[Prompt]
Skip the pictures, please, and write out exactly the lines from the opening of the data through the line containing "label='round tan cap')".

---- Data section

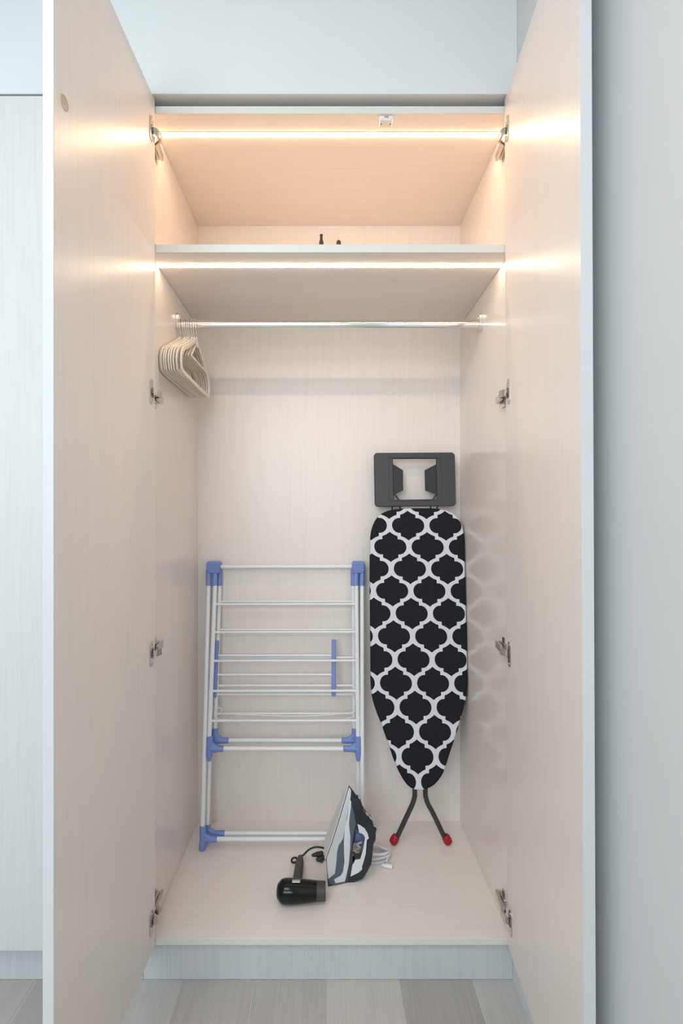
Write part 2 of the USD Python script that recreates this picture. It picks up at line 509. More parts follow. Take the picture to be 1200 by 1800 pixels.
for side in (-1, 1):
    d = obj('door', door_box(side, 0.001, DW - 0.001, -DT + 0.001, 0, ZD0 + 0.001, ZD1 - 0.001), 'maple_upright', w, smooth=False)
    obj('edge_band', door_box(side, DW - 0.0012, DW, -DT, 0.0, ZD0, ZD1, 0.0004), 'edge_band', d, smooth=False, label='pale grey edging of the door')
    obj('outer_face', door_box(side, 0, DW - 0.0012, -DT - 0.0006, -DT + 0.001, ZD0, ZD1, 0.0002), 'pale_exterior', d, smooth=False, label='whitish wood-grain outer face')
    # round cap high up near the closing edge: dished disc with a rim
    px = 113 if side < 0 else 1015
    o, a, n, k = DF[side]
    c = ray_plane(px, 180.5, o, n)
    obj('screw_cap', lathe([(-0.004, 0.0140), (0.0004, 0.0140), (0.0012, 0.0132), (0.0012, 0.0118), (0.0002, 0.0105), (0.0003, 0.003), (0.0012, 0.0022), (0.0012, 0.0005)], c, n, 36), 'cap_tan', d, label='round tan cap')

# concealed hinges: cup flange on the door, arm, mounting plate on the side
HZ = [2.400, 1.672, 0.944, 0.199]
for side in (-1, 1):
    for hi, z in enumerate(HZ):
        h = holder('hinge', w)
        o, a, n, k = DF[side]
        q = lambda s, d, zz: on_door(side, s, d, zz)
        # flange: stadium plate
        st = LineString([(0.030, z - 0.0225), (0.030, z + 0.0225)]).buffer(0.0125, quad_segs=8)
        pl = bevel_plate(st, 0.0022, 0.0005)
        m = place(pl, o, a, k, n)
        if m.volume < 0:
            m.invert()
        obj('cup_flange', m, 'nickel', h)
        cup = lathe([(-0.009, 0.0115), (0.0030, 0.0115), (0.0034, 0.0108), (0.0024, 0.0098), (-0.006, 0.009), (-0.006, 0.001)], q(0.0265, 0, z), n, 28)
        obj('cup', cup, 'dark_steel', h, label='dark recessed hinge cup')
        for dz in (-0.026, 0.026):
            obj('screw', lathe([(0.0005, 0.0036), (0.0030, 0.0034), (0.0036, 0.0022), (0.0030, 0.0010), (0.0030, 0.0004)], q(0.030, 0, z + dz), n, 14), 'nickel', h)
        # arm: bent strap from the cup round to the side panel
        fx = XL if side < 0 else XR
        s = -side
        p0 = q(0.024, 0.003, z)
        path = curve([p0, q(0.016, 0.011, z), q(-0.004, 0.0135, z), np.array([fx + s * 0.019, 0.022, z]), np.array([fx + s * 0.016, 0.050, z]), np.array([fx + s * 0.0135, 0.082, z])], 6)
        V, F = [], []
        tg = np.gradient(path, axis=0)
        tg /= np.linalg.norm(tg, axis=1, keepdims=True)
        for i, (p, t) in enumerate(zip(path, tg)):
            nn = np.cross(t, EZ)
            hw = 0.0080 + 0.0015 * min(1, i / 12)
            hh = 0.0022 + 0.0018 * (i > 10)
            for u, v in ((-1, -1), (1, -1), (1, 1), (-1, 1)):
                V.append(p + nn * hh * u + EZ * hw * v)
        for i in range(len(path) - 1):
            for kk in range(4):
                a0, a1 = i * 4 + kk, i * 4 + (kk + 1) % 4
                F += [(a0, a1, a1 + 4), (a0, a1 + 4, a0 + 4)]
        e = len(V) - 4
        F += [(0, 2, 1), (0, 3, 2), (e, e + 1, e + 2), (e, e + 2, e + 3)]
        m = trimesh.Trimesh(np.array(V), np.array(F), process=False)
        if m.volume < 0:
            m.invert()
        obj('arm', m, 'nickel', h, smooth=25)
        link = tube(curve([q(0.026, 0.002, z - 0.004), q(0.012, 0.010, z - 0.006), q(-0.004, 0.012, z - 0.007), np.array([fx + s * 0.010, 0.020, z - 0.007])], 5), 0.0028, 8)
        obj('link', link, 'dark_steel', h)
        xa, xb = sorted((fx, fx + s * 0.0085))
        mp = join(cbox(xa, xb, 0.036, 0.078, z - 0.0110, z + 0.0110, 0.0015), cbox(*sorted((fx, fx + s * 0.003)), 0.046, 0.066, z - 0.026, z + 0.026, 0.001))
        obj('mounting_plate', mp, 'nickel', h, smooth=25)
        for yy in (0.052, 0.072):
            obj('screw', lathe([(0.0, 0.0036), (0.0020, 0.0034), (0.0026, 0.0022), (0.0018, 0.0010), (0.0018, 0.0004)], (fx + s * (0.0172 if yy < 0.06 else 0.0155), yy, z), (s, 0, 0), 14), 'dark_steel', h)

# door sensor under the top board
c = P(678, 208, 0.020)
ds = holder('door_sensor', w, 'small white sensor box under the top board')
sx = c[0]
obj('housing', cbox(sx - 0.0195, sx + 0.0195, 0.004, 0.036, ZT - 0.0135, ZT, 0.003), 'white_plastic', ds, smooth=25)
obj('lens', cbox(sx - 0.006, sx + 0.006, 0.0028, 0.0045, ZT - 0.009, ZT - 0.003, 0.0008), 'clear_button', ds)
for dx in (-0.0125, 0.0125):
    obj('screw', lathe([(-0.001, 0.0022), (0.0006, 0.0020), (0.0008, 0.0010), (0.0003, 0.0004)], (sx + dx, 0.021, ZT - 0.0135), (0, 0, -1), 12), 'screw_dark', ds)

# hanging rail: oval tube in two end sockets
YR, ZR = 0.275, 1.9752
rail = holder('hanging_rail', w, 'chrome oval hanging rail')
ov = Polygon([(0.0075 * math.cos(t), 0.0135 * math.sin(t)) for t in np.linspace(0, 2 * np.pi, 28, endpoint=False)])
m = trimesh.creation.extrude_polygon(ov, XR - XL - 0.006, engine='earcut')
obj('tube', place(m, (XL + 0.003, YR, ZR), EY, EZ, EX), 'chrome', rail, smooth=40)
for fx, s in ((XL, 1), (XR, -1)):
    ring = Polygon([(0.012 * math.cos(t), 0.0185 * math.sin(t)) for t in np.linspace(0, 2 * np.pi, 28, endpoint=False)]).union(shapely.box(-0.012, 0.0, 0.012, 0.026)).difference(ov.buffer(0.0004).union(shapely.box(-0.0079, 0, 0.0079, 0.04)))
    m = bevel_plate(ring, 0.012, 0.001)
    m = place(m, (fx + (0 if s > 0 else -0.012), YR, ZR), EY, EZ, EX)
    obj('end_socket', m, 'chrome', rail, smooth=30)
    obj('screw', lathe([(0, 0.004), (0.003, 0.0038), (0.004, 0.002)], (fx, YR, ZR + 0.033), (s, 0, 0), 14), 'nickel', rail)

# ------------------------------------------------------------------ the closed wardrobe at the left
w2 = thing('wardrobe', 'closed wardrobe with whitish wood-grain door at the left edge of the photo', 'wardrobe', (-0.80, 0, 0))
obj('side_panel', cbox(XL - 0.018 - 0.0185, XL - 0.0185, 0.0, YB + 0.01, 0.10, 2.489), 'maple_upright', w2, smooth=False)
xd = XL - 0.0205
for k in range(3):
    x1 = xd - k * 0.515
    obj('door', cbox(x1 - 0.512, x1 - 0.0015, -0.0200, -0.0010, 0.1107, 2.5025, 0.001), 'pale_exterior', w2, smooth=False)
obj('plinth', cbox(LEFT_X + 0.1, XL - 0.019, 0.0136, 0.030, 0.0005, 0.1100), 'pale_plinth', w2, smooth=False)
obj('body', cbox(LEFT_X + 0.1, XL - 0.038, 0.001, YB + 0.01, 0.1107, 2.489), 'maple_upright', w2, smooth=False)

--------

[Response to this exercise]
Write part 2 of the USD Python script that recreates this picture. It picks up at line 509. More parts follow. Take the picture to be 1200 by 1800 pixels.
for side in (-1, 1):
    d = obj('door', door_box(side, 0.001, DW - 0.001, -DT + 0.001, 0, ZD0 + 0.001, ZD1 - 0.001), 'maple_upright', w, smooth=False)
    obj('edge_band', door_box(side, DW - 0.0012, DW, -DT, 0.0, ZD0, ZD1, 0.0004), 'edge_band', d, smooth=False, label='pale grey edging of the door')
    obj('outer_face', door_box(side, 0, DW - 0.0012, -DT - 0.0006, -DT + 0.001, ZD0, ZD1, 0.0002), 'pale_exterior', d, smooth=False, label='whitish wood-grain outer face')
    # round cap high up near the closing edge: dished disc with a rim
    px = 113 if side < 0 else 1015
    o, a, n, k = DF[side]
    c = ray_plane(px, 180.5, o, n)
    obj('screw_cap', lathe([(-0.004, 0.0140), (0.0004, 0.0140), (0.0012, 0.0132), (0.0012, 0.0118), (0.0002, 0.0105), (0.0003, 0.003), (0.0012, 0.0022), (0.0012, 0.0005)], c, n, 36), 'cap_tan', d, label='round tan cap')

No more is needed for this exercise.